Aim of the task -
Nothing may be dropped or altered: reproduce all the data.

Source excerpt -
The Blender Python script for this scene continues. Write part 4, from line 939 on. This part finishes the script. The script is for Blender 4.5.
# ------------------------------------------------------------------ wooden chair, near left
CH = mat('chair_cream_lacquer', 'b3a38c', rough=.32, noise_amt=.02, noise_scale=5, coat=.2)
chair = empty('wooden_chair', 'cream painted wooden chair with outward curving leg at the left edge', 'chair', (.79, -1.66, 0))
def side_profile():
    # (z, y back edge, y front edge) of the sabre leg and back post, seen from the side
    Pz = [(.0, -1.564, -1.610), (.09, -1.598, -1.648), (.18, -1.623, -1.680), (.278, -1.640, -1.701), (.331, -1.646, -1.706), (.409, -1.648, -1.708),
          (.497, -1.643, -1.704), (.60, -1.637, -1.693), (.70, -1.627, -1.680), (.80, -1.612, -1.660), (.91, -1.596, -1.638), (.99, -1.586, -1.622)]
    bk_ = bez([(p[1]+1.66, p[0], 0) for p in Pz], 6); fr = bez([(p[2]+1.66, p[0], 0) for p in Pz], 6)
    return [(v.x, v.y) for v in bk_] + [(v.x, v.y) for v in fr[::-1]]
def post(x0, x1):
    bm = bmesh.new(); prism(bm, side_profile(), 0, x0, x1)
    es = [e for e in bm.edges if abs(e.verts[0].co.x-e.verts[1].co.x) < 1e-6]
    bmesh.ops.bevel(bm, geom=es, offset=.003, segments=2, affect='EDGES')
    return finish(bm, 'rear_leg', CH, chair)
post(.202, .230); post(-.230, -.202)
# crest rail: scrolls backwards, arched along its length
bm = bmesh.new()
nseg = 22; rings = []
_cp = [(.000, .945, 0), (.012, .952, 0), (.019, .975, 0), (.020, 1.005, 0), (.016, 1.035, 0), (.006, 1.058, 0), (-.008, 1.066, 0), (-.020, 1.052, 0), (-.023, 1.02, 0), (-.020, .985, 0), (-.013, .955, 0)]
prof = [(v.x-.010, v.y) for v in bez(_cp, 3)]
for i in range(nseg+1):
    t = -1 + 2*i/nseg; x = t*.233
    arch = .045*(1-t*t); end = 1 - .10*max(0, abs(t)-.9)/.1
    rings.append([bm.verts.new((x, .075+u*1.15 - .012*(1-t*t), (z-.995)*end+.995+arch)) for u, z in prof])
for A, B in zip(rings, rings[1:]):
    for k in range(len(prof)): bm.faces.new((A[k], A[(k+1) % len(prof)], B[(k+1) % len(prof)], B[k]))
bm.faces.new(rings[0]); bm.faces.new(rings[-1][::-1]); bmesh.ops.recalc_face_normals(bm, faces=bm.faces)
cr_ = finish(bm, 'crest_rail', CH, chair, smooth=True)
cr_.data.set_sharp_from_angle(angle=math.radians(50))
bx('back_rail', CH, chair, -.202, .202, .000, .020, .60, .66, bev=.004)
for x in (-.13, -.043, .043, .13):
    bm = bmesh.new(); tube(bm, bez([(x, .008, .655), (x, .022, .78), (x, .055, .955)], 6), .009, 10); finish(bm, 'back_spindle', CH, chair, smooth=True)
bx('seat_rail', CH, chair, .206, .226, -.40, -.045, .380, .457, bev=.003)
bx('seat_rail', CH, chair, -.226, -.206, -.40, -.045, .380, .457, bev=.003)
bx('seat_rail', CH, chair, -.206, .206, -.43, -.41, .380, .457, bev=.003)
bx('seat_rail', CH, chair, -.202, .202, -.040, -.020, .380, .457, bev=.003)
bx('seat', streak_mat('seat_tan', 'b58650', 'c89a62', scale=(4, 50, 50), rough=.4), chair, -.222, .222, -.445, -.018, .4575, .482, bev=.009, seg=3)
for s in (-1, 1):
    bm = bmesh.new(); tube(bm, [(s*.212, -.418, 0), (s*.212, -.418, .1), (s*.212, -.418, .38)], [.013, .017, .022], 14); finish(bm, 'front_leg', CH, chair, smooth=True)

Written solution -
The Blender Python script for this scene continues. Write part 4, from line 939 on. This part finishes the script. The script is for Blender 4.5.
# ------------------------------------------------------------------ wooden chair, near left
CH = mat('chair_cream_lacquer', 'b3a38c', rough=.32, noise_amt=.02, noise_scale=5, coat=.2)
chair = empty('wooden_chair', 'cream painted wooden chair with outward curving leg at the left edge', 'chair', (.79, -1.66, 0))
def side_profile():
    # (z, y back edge, y front edge) of the sabre leg and back post, seen from the side
    Pz = [(.0, -1.564, -1.610), (.09, -1.598, -1.648), (.18, -1.623, -1.680), (.278, -1.640, -1.701), (.331, -1.646, -1.706), (.409, -1.648, -1.708),
          (.497, -1.643, -1.704), (.60, -1.637, -1.693), (.70, -1.627, -1.680), (.80, -1.612, -1.660), (.91, -1.596, -1.638), (.99, -1.586, -1.622)]
    bk_ = bez([(p[1]+1.66, p[0], 0) for p in Pz], 6); fr = bez([(p[2]+1.66, p[0], 0) for p in Pz], 6)
    return [(v.x, v.y) for v in bk_] + [(v.x, v.y) for v in fr[::-1]]
def post(x0, x1):
    bm = bmesh.new(); prism(bm, side_profile(), 0, x0, x1)
    es = [e for e in bm.edges if abs(e.verts[0].co.x-e.verts[1].co.x) < 1e-6]
    bmesh.ops.bevel(bm, geom=es, offset=.003, segments=2, affect='EDGES')
    return finish(bm, 'rear_leg', CH, chair)
post(.202, .230); post(-.230, -.202)
# crest rail: scrolls backwards, arched along its length
bm = bmesh.new()
nseg = 22; rings = []
_cp = [(.000, .945, 0), (.012, .952, 0), (.019, .975, 0), (.020, 1.005, 0), (.016, 1.035, 0), (.006, 1.058, 0), (-.008, 1.066, 0), (-.020, 1.052, 0), (-.023, 1.02, 0), (-.020, .985, 0), (-.013, .955, 0)]
prof = [(v.x-.010, v.y) for v in bez(_cp, 3)]
for i in range(nseg+1):
    t = -1 + 2*i/nseg; x = t*.233
    arch = .045*(1-t*t); end = 1 - .10*max(0, abs(t)-.9)/.1
    rings.append([bm.verts.new((x, .075+u*1.15 - .012*(1-t*t), (z-.995)*end+.995+arch)) for u, z in prof])
for A, B in zip(rings, rings[1:]):
    for k in range(len(prof)): bm.faces.new((A[k], A[(k+1) % len(prof)], B[(k+1) % len(prof)], B[k]))
bm.faces.new(rings[0]); bm.faces.new(rings[-1][::-1]); bmesh.ops.recalc_face_normals(bm, faces=bm.faces)
cr_ = finish(bm, 'crest_rail', CH, chair, smooth=True)
cr_.data.set_sharp_from_angle(angle=math.radians(50))
bx('back_rail', CH, chair, -.202, .202, .000, .020, .60, .66, bev=.004)
for x in (-.13, -.043, .043, .13):
    bm = bmesh.new(); tube(bm, bez([(x, .008, .655), (x, .022, .78), (x, .055, .955)], 6), .009, 10); finish(bm, 'back_spindle', CH, chair, smooth=True)
bx('seat_rail', CH, chair, .206, .226, -.40, -.045, .380, .457, bev=.003)
bx('seat_rail', CH, chair, -.226, -.206, -.40, -.045, .380, .457, bev=.003)
bx('seat_rail', CH, chair, -.206, .206, -.43, -.41, .380, .457, bev=.003)
bx('seat_rail', CH, chair, -.202, .202, -.040, -.020, .380, .457, bev=.003)
bx('seat', streak_mat('seat_tan', 'b58650', 'c89a62', scale=(4, 50, 50), rough=.4), chair, -.222, .222, -.445, -.018, .4575, .482, bev=.009, seg=3)
for s in (-1, 1):
    bm = bmesh.new(); tube(bm, [(s*.212, -.418, 0), (s*.212, -.418, .1), (s*.212, -.418, .38)], [.013, .017, .022], 14); finish(bm, 'front_leg', CH, chair, smooth=True)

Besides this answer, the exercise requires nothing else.